I vividly remember an altercation during an ECW house show at Wonderland Greyhound Park in Revere, MA. It was intermission, and there was a metal guardrail in the crowded foyer separating the wrestlers from fans buying merchandise.
“I don’t want to see that s***,” New Jack shouted to a fan who, without warning, handed him a VHS tape of his backyard wrestling exploits. New Jack quickly said he was only kidding, took the tape, removed the slipcover, and smashed it over the guardrail.
New Jack teamed with Spike Dudley and Tommy Dreamer and defeated Justin Credible, Jason Knight, and “Rugged” Rod Price in the evening’s main event.
New Jack, real name Jerome Young, passed away last Saturday at age 58 due to a heart attack. His wife, Jennifer Young, confirmed the news on Facebook. New Jack started out working the independent scene in Memphis and Georgia before making a name for himself in Smokey Mountain Wrestling as the loud half of the controversial tag team called The Gangstas.
Along with his tag team partner Mustafa, The Gangatsa moved to ECW in 1995, where their popularity increased. Mustafa was fired from the promotion in August of 1997. Eventually, New Jack soared as a singles star as his trademark balcony dives became a staple of ECW events.
Besides the creative use of household items as weapons holster in a trashcan, “The Original Gangsta” was also great on the microphone. New Jack does not get enough credit for being a great promo as he exuded an intensity and realism derived from personal experience.
“Did you hear about New Jack” my friend texted me. I was confused for a moment until I remember what the message usually means in a wrestling context.
While most wrestlers are remembered for their thrilling matches and great moments, New Jack has a unique resume of all his own.
-Mass Transit Incident: New Jack viciously cut open a young wrestler who lied about his age to get booked on an ECW show and almost bled to death.
-SMW Promo: New Jack’s racially charged promo on Smokey Mountain Wrestling TV and gave OJ Simpson props by saying, “Two less to worry about.”
–Gypsy Joe Incident: In 2003, New Jack beat up a 69-year-old Gypsy Joe with a baseball bat after Joe stiffed him with repeated punches to the nose and wouldn’t sell for him.
–Living Dangerously 2000: New Jack fell 15 feet off a scaffold due to the reluctance of his opponent Vic Grimes. New Jack missed the table, hit his head on the floor, and Grimes landed on Jack’s head mere seconds later. I was there that night in Danbury, Connecticut. Eerily thinking back at it now, fans thought New Jack had died. Rumblings or a riot emerged until the ring announcer threatened to cancel the show if the crowd didn’t calm down.
New Jack worked for upstart promotion XPW after ECW folded in 2001 and also work for TNA (Impact Wrestling). From there, Jack worked the independent scene until last month, 37 days before his passing. New Jack teamed with former ECW rival DeVito and Loc and won a six-man tag team match in Tampa, Florida.

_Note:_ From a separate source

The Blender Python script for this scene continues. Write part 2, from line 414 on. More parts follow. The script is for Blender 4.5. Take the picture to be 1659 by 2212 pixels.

Despite his controversial antics, for better or worse, New Jack perfectly encapsulated what it is to be an unapologetic OG in a world of paper thugs.
#RIPNewJack
For the next 72 hours, PW Tees is selling a New Jack Tribute Micro Brawler figure. Proceeds benefit Jennifer Young. https://bit.ly/2T1bcS6
Reblogged this on Christopher Fitzgerald TV.
I was there the night in Revere when New Jack bladed Mass Transit (I think with a box cutter). I remember when the firefighters and paramedics arrived to help the guy for real, and the crowd was booing them. Those poor first repsonders!
I remember hearing about it the next day at school. In hindsight, I can’t believe how the story grew to legendary proportions when the reality of it all was more than bad enough.